Still, I decided to go visit what Vienna is famous for – it’s architecture. Schönbrunn is supposed to be what fairy tales are made out of and it was the home of some of history’s most well-known empresses and emperors. It’s a beautiful, yellow rococo building with extensive gardens, arches, pillars, ponds and lots of horses and carriages. I moved on to the Hofburg and the Belvedere Palace, visited the impressive opera house and then made a detour to the Hundertwasserhaus, a colourful apartment building by the famous artist Friedensreich Hundertwasser. It was an architects dream come true.

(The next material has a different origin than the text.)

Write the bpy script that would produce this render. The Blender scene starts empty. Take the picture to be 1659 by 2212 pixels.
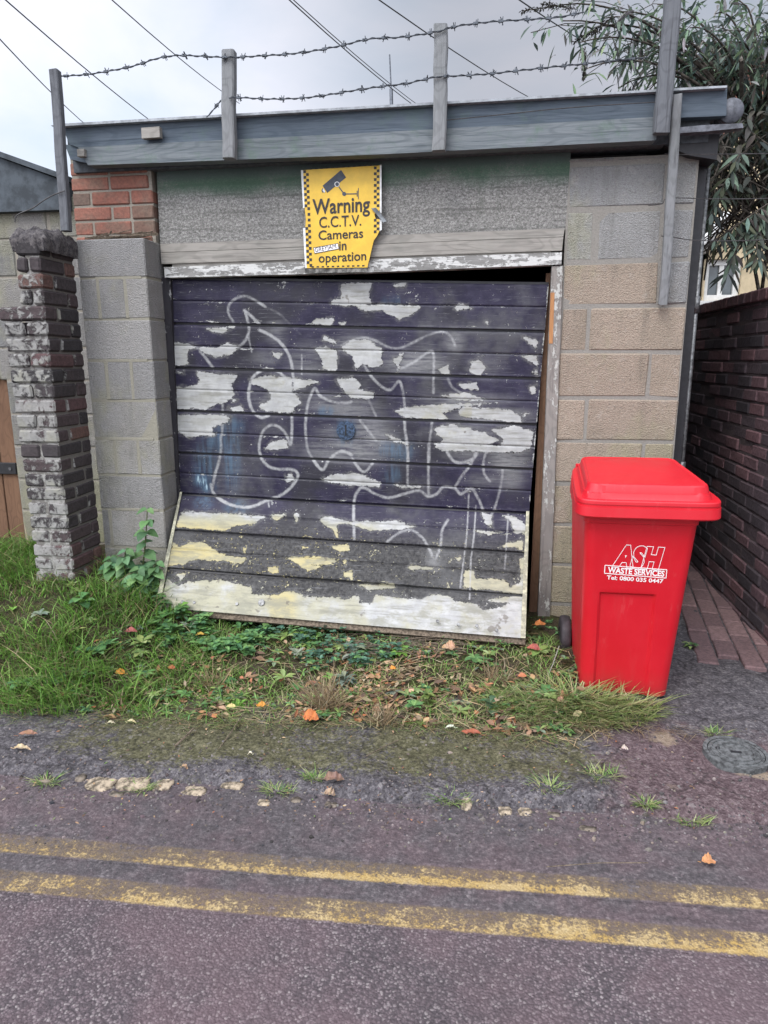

visit what Vienna is famous for

For me though, it was just a bit boring. I hate saying this, especially since I did enjoy myself and the buildings are nothing short of beautiful and impressive. But Vienna had the misfortune to be the fifth city on my trip. By the time I reached the beautiful Schönbrunn palace, I had already been gazing at architecture almost every day for three weeks.

I needed a change and I needed it fast. There wasn’t much else to do that fit my budget. The famous fairgrounds, called the Prater, were about to close down for winter and apart from stuffing myself with Schnitzel, I didn’t find many activities that diverted from the usual “looking-at-pretty-buildings” route. My solution: furry monkeys and a tank full of jellyfish.

The “Haus des Meeres” (or “house of the sea”) displays tropical and local fish, sharks, crocodiles and a myriad of other creatures. Giant lizards and snakes rest languidly in huge terrariums and monkeys and birds roam freely. It was exactly the diversion I needed. As far as zoos go, this was a pretty good one too and it comes with a bonus: a beautiful panoramic view of Vienna from the roof terrace.